Repubblica intervista Elisa Di Francisca, 38 anni, due ori e un argento olimpici. Ha scritto un libro con Gaia Piccardi. Il titolo è “Giù la maschera. Confessioni di una campionessa imperfetta”, edito da Solferino. Racconta di essere stata vittima di violenza da parte di un uomo, a 18 anni, ma di essersi salvata.
«Dal fatto che credo di averla scampata. Sono sopravvissuta alla violenza maschile. Forse lui mi avrebbe sfigurata, forse sarei finita nel lungo elenco delle donne vittime di un rapporto sbagliato. Invece sono qui, perché ho detto basta, grazie anche a una madre che mi è stata vicina, non solo quando lui con un pugno mi ha spaccato il labbro».
Un fidanzato geloso e manesco, «che mi aveva allontanato anche dalla scherma». Una gravidanza interrotta.
«Ho interrotto la gravidanza, cercando di cancellare quel momento. Ne ho parlato con pochissime persone, ma il dolore lo provi comunque, mi ha fatto molto male, è un pensiero che torna».
Continua:
«C’è stato un momento in cui ho avuto il rigetto degli uomini, almeno di quelli che capitavano a me, così è stato normale avere una relazione con Claudia, una mia compagna di squadra. Nel senso che eravamo molto intime, pensavamo allo stesso modo, avevamo una sensibilità comune e c’è stata una pulsione fisica. Le ho sempre detto: a me piacciono gli uomini, ma se proprio dovessi baciare una donna quella saresti tu. È iniziata così, è durata un anno, lei voleva discrezione, io la provocavo davanti a tutti: dai, amore, sali, che ti aspetto in camera. La seduzione mi piace. Per me era un’esperienza nuova, per lei no, tanto che voleva farmi cambiare idea sugli uomini. Intanto c’è chi mi faceva domande sceme: ma tu per strada chi guardi? Io guardo tutti, perché penso che tutto abbia qualcosa da darmi».

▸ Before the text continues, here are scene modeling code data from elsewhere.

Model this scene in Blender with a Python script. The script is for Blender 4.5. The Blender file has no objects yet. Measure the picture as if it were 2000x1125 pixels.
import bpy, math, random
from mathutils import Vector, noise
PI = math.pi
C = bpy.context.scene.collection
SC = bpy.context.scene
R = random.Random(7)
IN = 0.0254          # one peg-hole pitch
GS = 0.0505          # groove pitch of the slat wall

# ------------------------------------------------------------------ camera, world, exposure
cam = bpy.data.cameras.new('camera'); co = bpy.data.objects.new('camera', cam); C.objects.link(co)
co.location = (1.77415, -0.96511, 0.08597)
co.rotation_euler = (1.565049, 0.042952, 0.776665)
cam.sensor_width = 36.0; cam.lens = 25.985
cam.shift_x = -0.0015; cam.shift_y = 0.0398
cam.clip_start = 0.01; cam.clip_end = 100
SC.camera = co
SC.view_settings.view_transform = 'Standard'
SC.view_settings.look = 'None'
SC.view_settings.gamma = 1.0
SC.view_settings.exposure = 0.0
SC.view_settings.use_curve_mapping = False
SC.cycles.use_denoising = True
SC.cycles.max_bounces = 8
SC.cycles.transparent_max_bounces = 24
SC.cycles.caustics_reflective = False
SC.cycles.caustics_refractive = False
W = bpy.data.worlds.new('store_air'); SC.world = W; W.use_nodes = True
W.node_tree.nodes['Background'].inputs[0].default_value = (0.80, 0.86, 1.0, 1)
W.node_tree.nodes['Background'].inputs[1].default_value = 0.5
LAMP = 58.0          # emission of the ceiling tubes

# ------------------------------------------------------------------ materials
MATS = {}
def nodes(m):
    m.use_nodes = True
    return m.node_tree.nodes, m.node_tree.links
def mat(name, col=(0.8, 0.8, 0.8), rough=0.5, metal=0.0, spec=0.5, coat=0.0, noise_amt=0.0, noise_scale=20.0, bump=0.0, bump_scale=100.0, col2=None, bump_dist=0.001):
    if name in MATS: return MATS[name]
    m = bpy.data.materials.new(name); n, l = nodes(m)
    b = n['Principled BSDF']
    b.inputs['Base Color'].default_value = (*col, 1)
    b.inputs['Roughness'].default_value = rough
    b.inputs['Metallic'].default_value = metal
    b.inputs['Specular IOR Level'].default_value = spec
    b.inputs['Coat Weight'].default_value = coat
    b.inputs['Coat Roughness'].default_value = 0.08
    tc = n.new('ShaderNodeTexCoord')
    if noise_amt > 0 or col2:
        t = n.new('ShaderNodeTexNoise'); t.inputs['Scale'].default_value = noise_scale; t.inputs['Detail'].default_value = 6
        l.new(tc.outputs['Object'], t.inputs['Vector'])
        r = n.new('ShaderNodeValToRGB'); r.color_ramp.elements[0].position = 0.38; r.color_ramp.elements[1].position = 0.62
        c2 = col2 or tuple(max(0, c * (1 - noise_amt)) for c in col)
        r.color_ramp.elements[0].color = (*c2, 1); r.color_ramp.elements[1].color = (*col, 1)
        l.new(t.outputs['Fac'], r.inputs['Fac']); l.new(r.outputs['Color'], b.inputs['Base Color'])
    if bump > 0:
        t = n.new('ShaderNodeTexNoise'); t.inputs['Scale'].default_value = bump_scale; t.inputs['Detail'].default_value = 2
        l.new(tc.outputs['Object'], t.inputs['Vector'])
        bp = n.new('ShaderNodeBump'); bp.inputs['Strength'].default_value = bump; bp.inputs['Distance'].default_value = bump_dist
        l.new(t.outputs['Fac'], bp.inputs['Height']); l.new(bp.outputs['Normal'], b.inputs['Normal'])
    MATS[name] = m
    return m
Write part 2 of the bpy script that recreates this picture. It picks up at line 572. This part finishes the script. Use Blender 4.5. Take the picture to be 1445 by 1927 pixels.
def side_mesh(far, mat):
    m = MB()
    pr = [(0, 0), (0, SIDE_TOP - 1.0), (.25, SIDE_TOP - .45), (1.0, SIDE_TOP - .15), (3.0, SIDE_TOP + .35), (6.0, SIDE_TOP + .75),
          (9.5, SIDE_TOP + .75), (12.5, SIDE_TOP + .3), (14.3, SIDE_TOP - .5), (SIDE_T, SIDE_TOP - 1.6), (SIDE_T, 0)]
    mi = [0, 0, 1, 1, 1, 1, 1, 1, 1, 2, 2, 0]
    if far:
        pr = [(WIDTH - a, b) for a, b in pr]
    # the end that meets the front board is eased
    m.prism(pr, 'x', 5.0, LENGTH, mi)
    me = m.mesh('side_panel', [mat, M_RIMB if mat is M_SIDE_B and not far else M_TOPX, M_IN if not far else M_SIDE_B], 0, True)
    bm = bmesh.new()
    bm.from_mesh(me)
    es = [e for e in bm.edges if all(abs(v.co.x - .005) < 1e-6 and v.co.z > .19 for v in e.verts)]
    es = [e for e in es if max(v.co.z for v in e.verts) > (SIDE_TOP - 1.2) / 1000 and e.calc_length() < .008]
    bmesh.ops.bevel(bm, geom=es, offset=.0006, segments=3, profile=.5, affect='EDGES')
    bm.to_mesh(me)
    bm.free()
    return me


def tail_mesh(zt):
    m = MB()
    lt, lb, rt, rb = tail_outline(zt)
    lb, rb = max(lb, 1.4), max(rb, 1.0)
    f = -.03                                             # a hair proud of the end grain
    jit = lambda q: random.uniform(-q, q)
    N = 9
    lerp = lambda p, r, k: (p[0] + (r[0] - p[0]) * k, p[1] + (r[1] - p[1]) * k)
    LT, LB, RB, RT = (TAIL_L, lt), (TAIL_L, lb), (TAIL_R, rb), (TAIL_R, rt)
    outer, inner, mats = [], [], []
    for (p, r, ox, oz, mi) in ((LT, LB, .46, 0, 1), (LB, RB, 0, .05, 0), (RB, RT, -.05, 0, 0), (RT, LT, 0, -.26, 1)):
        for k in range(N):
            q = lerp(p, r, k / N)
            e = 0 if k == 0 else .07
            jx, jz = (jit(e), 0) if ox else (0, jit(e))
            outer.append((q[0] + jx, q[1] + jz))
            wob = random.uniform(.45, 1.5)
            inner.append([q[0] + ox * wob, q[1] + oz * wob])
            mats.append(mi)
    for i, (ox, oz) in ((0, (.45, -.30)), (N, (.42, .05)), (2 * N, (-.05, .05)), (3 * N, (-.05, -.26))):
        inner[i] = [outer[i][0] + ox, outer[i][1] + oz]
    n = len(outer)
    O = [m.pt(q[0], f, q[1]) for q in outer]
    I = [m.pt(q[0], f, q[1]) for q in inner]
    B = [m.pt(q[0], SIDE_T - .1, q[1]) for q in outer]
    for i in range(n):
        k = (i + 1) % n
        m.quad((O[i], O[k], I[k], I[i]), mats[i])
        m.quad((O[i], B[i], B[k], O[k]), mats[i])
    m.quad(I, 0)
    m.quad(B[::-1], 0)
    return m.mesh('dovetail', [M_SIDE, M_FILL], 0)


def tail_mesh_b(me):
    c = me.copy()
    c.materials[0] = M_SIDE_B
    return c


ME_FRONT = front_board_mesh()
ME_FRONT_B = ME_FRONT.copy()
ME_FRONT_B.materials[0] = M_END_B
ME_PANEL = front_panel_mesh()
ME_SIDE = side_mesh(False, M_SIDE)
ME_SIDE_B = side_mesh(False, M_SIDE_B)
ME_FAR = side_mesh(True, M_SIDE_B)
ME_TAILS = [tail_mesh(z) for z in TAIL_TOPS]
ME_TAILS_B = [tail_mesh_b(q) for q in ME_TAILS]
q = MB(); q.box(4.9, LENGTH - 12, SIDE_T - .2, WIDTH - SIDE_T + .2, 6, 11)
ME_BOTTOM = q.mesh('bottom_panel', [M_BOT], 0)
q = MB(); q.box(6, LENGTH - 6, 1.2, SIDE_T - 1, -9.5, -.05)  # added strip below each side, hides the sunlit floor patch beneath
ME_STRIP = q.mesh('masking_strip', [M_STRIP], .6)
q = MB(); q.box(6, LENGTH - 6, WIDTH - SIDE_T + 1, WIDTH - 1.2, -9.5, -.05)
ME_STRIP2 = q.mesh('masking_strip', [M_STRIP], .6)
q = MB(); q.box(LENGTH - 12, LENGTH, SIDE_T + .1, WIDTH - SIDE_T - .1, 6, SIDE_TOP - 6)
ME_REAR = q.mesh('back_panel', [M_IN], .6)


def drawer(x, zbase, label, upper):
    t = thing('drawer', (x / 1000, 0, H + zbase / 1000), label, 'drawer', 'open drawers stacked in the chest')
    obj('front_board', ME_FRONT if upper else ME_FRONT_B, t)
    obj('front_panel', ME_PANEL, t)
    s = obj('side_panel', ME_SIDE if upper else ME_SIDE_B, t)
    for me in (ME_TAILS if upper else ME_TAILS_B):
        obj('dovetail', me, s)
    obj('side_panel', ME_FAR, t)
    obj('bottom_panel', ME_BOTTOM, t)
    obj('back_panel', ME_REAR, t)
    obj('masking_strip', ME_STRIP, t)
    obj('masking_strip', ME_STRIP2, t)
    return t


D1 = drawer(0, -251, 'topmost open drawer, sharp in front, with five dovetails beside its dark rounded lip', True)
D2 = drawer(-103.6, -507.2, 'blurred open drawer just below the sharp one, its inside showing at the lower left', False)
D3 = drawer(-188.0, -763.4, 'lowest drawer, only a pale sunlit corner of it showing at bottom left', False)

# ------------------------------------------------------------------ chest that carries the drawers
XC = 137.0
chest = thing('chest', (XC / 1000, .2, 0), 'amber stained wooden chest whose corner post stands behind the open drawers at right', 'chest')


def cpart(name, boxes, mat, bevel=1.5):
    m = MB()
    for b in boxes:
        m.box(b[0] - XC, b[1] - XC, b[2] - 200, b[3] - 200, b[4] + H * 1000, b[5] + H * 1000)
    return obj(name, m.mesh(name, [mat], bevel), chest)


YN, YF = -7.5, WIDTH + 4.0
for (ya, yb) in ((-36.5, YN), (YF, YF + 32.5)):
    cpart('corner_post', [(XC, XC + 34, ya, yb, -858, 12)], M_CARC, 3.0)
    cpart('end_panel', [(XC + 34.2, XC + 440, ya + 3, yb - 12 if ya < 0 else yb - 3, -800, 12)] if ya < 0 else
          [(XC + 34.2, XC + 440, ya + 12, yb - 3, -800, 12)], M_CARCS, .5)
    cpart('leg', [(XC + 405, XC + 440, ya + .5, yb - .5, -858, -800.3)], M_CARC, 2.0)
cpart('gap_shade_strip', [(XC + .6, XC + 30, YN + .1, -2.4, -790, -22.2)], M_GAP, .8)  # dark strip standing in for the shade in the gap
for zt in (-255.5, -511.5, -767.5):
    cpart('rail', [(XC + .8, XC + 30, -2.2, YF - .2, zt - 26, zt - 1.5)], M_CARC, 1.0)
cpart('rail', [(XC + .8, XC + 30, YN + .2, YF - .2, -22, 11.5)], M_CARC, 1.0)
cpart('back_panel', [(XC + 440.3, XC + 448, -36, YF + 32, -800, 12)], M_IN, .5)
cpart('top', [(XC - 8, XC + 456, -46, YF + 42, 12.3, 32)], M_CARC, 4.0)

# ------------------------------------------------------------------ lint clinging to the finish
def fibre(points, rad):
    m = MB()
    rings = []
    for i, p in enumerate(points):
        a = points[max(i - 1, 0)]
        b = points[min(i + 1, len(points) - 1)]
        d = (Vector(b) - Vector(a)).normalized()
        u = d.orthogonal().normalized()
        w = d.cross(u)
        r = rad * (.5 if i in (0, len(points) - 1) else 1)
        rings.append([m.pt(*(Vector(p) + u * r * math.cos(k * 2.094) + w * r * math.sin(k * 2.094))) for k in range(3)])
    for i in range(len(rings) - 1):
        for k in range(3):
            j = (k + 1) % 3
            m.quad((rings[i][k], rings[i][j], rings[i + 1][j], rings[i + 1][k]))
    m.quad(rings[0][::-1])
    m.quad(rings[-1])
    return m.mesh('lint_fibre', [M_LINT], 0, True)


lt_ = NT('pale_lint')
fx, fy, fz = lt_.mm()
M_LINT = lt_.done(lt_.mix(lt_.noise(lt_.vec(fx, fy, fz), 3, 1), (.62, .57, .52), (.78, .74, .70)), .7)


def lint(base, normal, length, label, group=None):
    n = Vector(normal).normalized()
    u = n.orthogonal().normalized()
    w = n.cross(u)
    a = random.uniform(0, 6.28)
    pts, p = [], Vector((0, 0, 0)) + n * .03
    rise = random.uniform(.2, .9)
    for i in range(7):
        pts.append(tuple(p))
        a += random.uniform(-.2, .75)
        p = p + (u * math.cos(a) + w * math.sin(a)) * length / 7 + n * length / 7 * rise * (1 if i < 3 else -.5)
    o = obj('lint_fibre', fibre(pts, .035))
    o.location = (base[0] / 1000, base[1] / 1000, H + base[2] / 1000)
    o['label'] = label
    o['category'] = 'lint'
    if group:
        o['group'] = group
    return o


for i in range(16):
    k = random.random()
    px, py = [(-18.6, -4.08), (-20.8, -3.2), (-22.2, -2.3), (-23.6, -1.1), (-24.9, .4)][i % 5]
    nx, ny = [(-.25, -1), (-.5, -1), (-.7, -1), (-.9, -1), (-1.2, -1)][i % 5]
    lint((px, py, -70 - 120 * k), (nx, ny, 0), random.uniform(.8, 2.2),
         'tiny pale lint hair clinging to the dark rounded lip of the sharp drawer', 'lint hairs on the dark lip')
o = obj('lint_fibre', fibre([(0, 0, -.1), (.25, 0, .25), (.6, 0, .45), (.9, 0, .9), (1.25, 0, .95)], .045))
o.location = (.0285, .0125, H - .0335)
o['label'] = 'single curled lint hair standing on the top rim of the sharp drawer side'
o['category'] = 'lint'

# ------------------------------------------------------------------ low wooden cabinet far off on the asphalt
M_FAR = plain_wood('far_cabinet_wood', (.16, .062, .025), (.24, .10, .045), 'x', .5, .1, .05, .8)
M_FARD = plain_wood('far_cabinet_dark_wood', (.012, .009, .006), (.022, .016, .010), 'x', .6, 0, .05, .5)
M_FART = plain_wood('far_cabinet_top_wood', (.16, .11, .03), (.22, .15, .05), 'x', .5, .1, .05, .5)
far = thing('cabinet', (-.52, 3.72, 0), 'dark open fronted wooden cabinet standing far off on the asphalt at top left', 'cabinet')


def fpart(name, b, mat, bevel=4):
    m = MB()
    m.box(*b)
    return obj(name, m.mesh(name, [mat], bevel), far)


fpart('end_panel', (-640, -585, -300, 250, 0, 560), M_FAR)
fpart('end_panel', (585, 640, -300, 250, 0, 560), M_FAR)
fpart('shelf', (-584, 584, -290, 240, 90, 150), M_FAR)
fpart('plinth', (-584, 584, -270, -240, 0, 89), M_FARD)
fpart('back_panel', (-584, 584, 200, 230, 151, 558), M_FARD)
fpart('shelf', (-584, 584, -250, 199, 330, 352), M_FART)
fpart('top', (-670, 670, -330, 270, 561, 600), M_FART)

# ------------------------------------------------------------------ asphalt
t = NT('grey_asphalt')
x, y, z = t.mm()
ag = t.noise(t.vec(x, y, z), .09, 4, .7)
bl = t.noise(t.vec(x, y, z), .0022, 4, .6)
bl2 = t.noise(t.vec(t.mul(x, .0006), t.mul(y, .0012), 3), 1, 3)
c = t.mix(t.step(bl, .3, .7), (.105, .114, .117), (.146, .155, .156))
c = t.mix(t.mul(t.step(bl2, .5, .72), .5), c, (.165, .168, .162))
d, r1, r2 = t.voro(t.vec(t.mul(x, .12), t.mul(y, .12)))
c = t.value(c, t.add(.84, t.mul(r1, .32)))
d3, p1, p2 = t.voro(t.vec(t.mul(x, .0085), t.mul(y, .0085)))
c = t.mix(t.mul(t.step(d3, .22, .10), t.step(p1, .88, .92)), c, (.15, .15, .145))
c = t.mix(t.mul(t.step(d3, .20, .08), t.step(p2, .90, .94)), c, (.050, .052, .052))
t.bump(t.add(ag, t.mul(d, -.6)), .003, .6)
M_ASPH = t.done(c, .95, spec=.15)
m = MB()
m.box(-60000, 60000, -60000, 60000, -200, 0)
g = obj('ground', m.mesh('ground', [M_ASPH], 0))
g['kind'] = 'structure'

Sulle altre compagne e avversarie:
«Rispetto Valentina Vezzali con cui dividevo palestra e Jesi, ma per quello che mi ha detto e fatto proprio no, abbiamo caratteri diversi. E la battuta sul mio aborto mentre ci sfidavamo in pedana poteva risparmiarsela. Con Arianna Errigo ero amica, dividevamo la stanza, uscivamo insieme, ci confidavamo i segreti».
Un rapporto interrotto dopo la finale olimpica a Londra 2012.
«Ero sotto 8-11, ho recuperato, 11 pari, e all’ultimo secondo ho piazzato la stoccata vincente. Da quel momento Arianna ha iniziato a dire che russavo, che non voleva più spartire nulla con me. Sono diventata la nemica, quella che le aveva tolto l’oro, come se fosse stata l’amicizia a farla perdere e non la mia abilità nel fioretto. Da lì tutto si è interrotto».
Ed aggiunge:
«Finalmente ho capito: vita e sport non possono stare insieme. Lasciamo stare la retorica delle compagne che sono contente se vince l’altra. Ci vuole la giusta distanza. Non puoi sconfiggere l’atleta e poi andare a cena allegramente con la persona. È innaturale. E più fai finta di niente, più non affronti l’argomento, più il solco si allarga. Chi ha perso si sente derubata, chi ha vinto si sente in colpa. Così non c’è pace per nessuno. La competizione è onesta, ma è brutale».